=== SHORT PROBLEM ===
Return all lines below containing the word "scene".

=== SOURCE EXCERPT ===
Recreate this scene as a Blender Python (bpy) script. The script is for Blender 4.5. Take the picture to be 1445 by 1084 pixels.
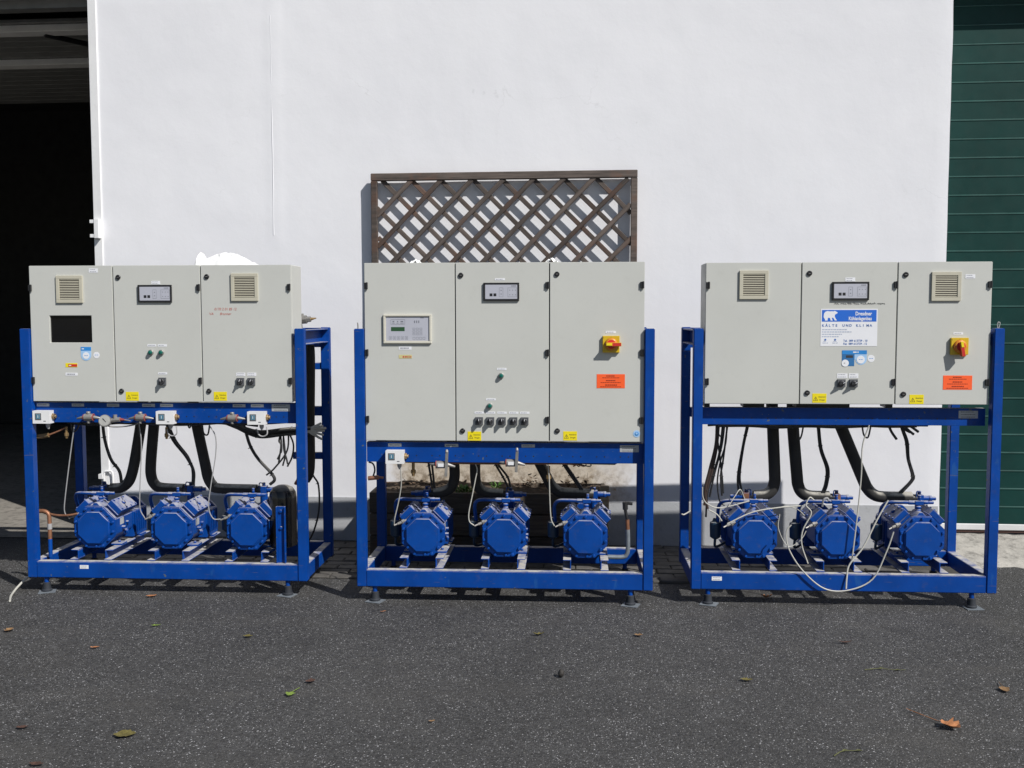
import bpy, bmesh, math, random
from mathutils import Vector, Matrix, noise
R = math.radians
random.seed(7)
for o in list(bpy.data.objects): bpy.data.objects.remove(o)
scene = bpy.context.scene
col = scene.collection

# ------------------------------------------------------------------ camera, sky, sun, exposure
cam_d = bpy.data.cameras.new('camera'); cam = bpy.data.objects.new('camera', cam_d); col.objects.link(cam)
cam_d.sensor_width = 36.0; cam_d.lens = 1405.0/1445.0*36.0; cam_d.clip_end = 500; cam_d.clip_start = 0.05
cam.location = (0, -5.6, 1.657)
cam.rotation_euler = (Matrix.Rotation(R(3.48), 4, 'Z') @ Matrix.Rotation(R(90-3.96), 4, 'X') @ Matrix.Rotation(R(-0.08), 4, 'Z')).to_euler()
scene.camera = cam
SUN = Vector((-1.16, 1.00, -1.42)).normalized()          # direction the light travels
world = bpy.data.worlds.new('World'); scene.world = world; world.use_nodes = True
wn = world.node_tree; bg = wn.nodes['Background']
sky = wn.nodes.new('ShaderNodeTexSky'); sky.sky_type = 'NISHITA'; sky.sun_disc = False
sky.sun_elevation = math.asin(-SUN.z); sky.sun_rotation = math.atan2(-SUN.x, -SUN.y)
sky.altitude = 300; sky.air_density = 1.0; sky.dust_density = 1.0; sky.ozone_density = 1.0
wn.links.new(sky.outputs[0], bg.inputs[0]); bg.inputs[1].default_value = 0.062
sd = bpy.data.lights.new('sun', 'SUN'); sd.energy = 4.95; sd.angle = R(0.53); sd.color = (1.0, 0.97, 0.93)
so = bpy.data.objects.new('sun', sd); col.objects.link(so); so.location = (6, -9, 11)
so.rotation_euler = SUN.to_track_quat('-Z', 'Y').to_euler()
vs = scene.view_settings; vs.view_transform = 'Standard'; vs.look = 'None'; vs.gamma = 1; vs.exposure = 0.0; vs.use_curve_mapping = False

# ------------------------------------------------------------------ materials
def mk(name):
    m = bpy.data.materials.new(name); m.use_nodes = True
    nt = m.node_tree
    return m, nt, nt.nodes['Principled BSDF']
def nd(nt, t, ins=None, **kw):
    n = nt.nodes.new(t)
    for k, v in kw.items(): setattr(n, k, v)
    for k, v in (ins or {}).items():
        if hasattr(v, 'is_output'): nt.links.new(v, n.inputs[k])
        else: n.inputs[k].default_value = v
    return n
def rgba(c): return (c[0], c[1], c[2], 1.0)
def pos(nt): return nd(nt, 'ShaderNodeNewGeometry').outputs['Position']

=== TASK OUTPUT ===
Recreate this scene as a Blender Python (bpy) script. The script is for Blender 4.5. Take the picture to be 1445 by 1084 pixels.
scene = bpy.context.scene
col = scene.collection
scene.camera = cam
world = bpy.data.worlds.new('World'); scene.world = world; world.use_nodes = True
vs = scene.view_settings; vs.view_transform = 'Standard'; vs.look = 'None'; vs.gamma = 1; vs.exposure = 0.0; vs.use_curve_mapping = False